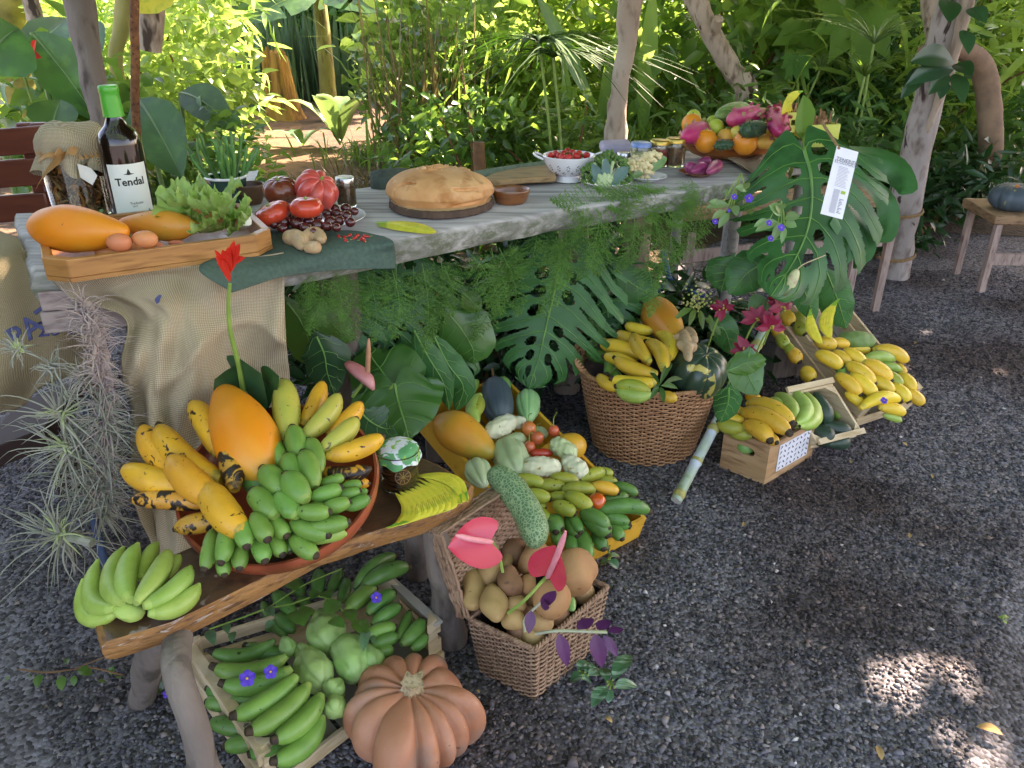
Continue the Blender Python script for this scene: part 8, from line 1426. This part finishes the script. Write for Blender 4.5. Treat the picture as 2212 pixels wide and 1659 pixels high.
mb = MB(); mb.add(*sweep(path3([tg[0] + ex * .1 + ey * .03 + tn * .002, Y3(3, 960, 880, 2.2), Y3(3, 910, 800, 2.28), Y3(3, 930, 780, 2.3)], 14), .004, 6)); mb.build('twine', tw, to)
# leaves under the table
monstera('broad split leaf hanging under the middle of the table', [Y3(5, 1415, -40, 2.28), Y3(5, 1385, 200, 2.24), Y3(5, 1330, 440, 2.2), Y3(5, 1285, 640, 2.17), Y3(5, 1215, 860, 2.14)], .47, (0, -1, .25), K=9, fall=.25, seed=2, rib=.005, stalk=[Y3(5, 1420, -100, 2.35), V(.2, 2.5, .5)])
monstera('dark split leaf hanging under the left part of the table', [Y3(5, 350, 60, 2.05), Y3(5, 345, 250, 2.02), Y3(5, 300, 480, 1.98), Y3(5, 260, 700, 1.95)], .42, (.15, -1, .2), K=8, fall=.35, seed=3, stalk=[Y3(5, 360, -40, 2.1), V(-.4, 2.2, .5)])
monstera('split leaf with long dark fingers reaching the yellow crate', [Y3(5, 430, 130, 2.1), Y3(5, 560, 350, 2.06), Y3(5, 680, 600, 2.02), Y3(5, 760, 860, 1.96)], .36, (.2, -1, .25), K=6, fall=.5, seed=4, slit=.22, stalk=[Y3(5, 400, 40, 2.2), V(-.2, 2.3, .5)])
monstera('split leaf in the dark between the round basket and the table', [Y3(5, 1640, 60, 2.5), Y3(5, 1690, 240, 2.46), Y3(5, 1730, 400, 2.42), Y3(5, 1700, 520, 2.4)], .34, (-.2, -1, .3), K=7, fall=.5, seed=5)
monstera('dark split leaf behind the anthurium leaf', [Y3(5, -60, 60, 2.0), Y3(5, -20, 260, 1.97), Y3(5, 40, 480, 1.93), Y3(5, 60, 700, 1.9)], .36, (.1, -1, .2), K=7, fall=.35, seed=6)
anl = mat('anthurium_leaf', '2f5f28', '3c6e2e', sc=6, rough=.3, trans=.12, tcol='6a9a3a', rnd=.03, coat=.2, bump=.15, bsc=30)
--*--
WHAT IS REQUIRED: Copy the whole listing above word for word but do not carry over the pictures.

SOLUTION TO THE PROBLEM:
Continue the Blender Python script for this scene: part 8, from line 1426. This part finishes the script. Write for Blender 4.5. Treat the picture as 2212 pixels wide and 1659 pixels high.
mb = MB(); mb.add(*sweep(path3([tg[0] + ex * .1 + ey * .03 + tn * .002, Y3(3, 960, 880, 2.2), Y3(3, 910, 800, 2.28), Y3(3, 930, 780, 2.3)], 14), .004, 6)); mb.build('twine', tw, to)
# leaves under the table
monstera('broad split leaf hanging under the middle of the table', [Y3(5, 1415, -40, 2.28), Y3(5, 1385, 200, 2.24), Y3(5, 1330, 440, 2.2), Y3(5, 1285, 640, 2.17), Y3(5, 1215, 860, 2.14)], .47, (0, -1, .25), K=9, fall=.25, seed=2, rib=.005, stalk=[Y3(5, 1420, -100, 2.35), V(.2, 2.5, .5)])
monstera('dark split leaf hanging under the left part of the table', [Y3(5, 350, 60, 2.05), Y3(5, 345, 250, 2.02), Y3(5, 300, 480, 1.98), Y3(5, 260, 700, 1.95)], .42, (.15, -1, .2), K=8, fall=.35, seed=3, stalk=[Y3(5, 360, -40, 2.1), V(-.4, 2.2, .5)])
monstera('split leaf with long dark fingers reaching the yellow crate', [Y3(5, 430, 130, 2.1), Y3(5, 560, 350, 2.06), Y3(5, 680, 600, 2.02), Y3(5, 760, 860, 1.96)], .36, (.2, -1, .25), K=6, fall=.5, seed=4, slit=.22, stalk=[Y3(5, 400, 40, 2.2), V(-.2, 2.3, .5)])
monstera('split leaf in the dark between the round basket and the table', [Y3(5, 1640, 60, 2.5), Y3(5, 1690, 240, 2.46), Y3(5, 1730, 400, 2.42), Y3(5, 1700, 520, 2.4)], .34, (-.2, -1, .3), K=7, fall=.5, seed=5)
monstera('dark split leaf behind the anthurium leaf', [Y3(5, -60, 60, 2.0), Y3(5, -20, 260, 1.97), Y3(5, 40, 480, 1.93), Y3(5, 60, 700, 1.9)], .36, (.1, -1, .2), K=7, fall=.35, seed=6)
anl = mat('anthurium_leaf', '2f5f28', '3c6e2e', sc=6, rough=.3, trans=.12, tcol='6a9a3a', rnd=.03, coat=.2, bump=.15, bsc=30)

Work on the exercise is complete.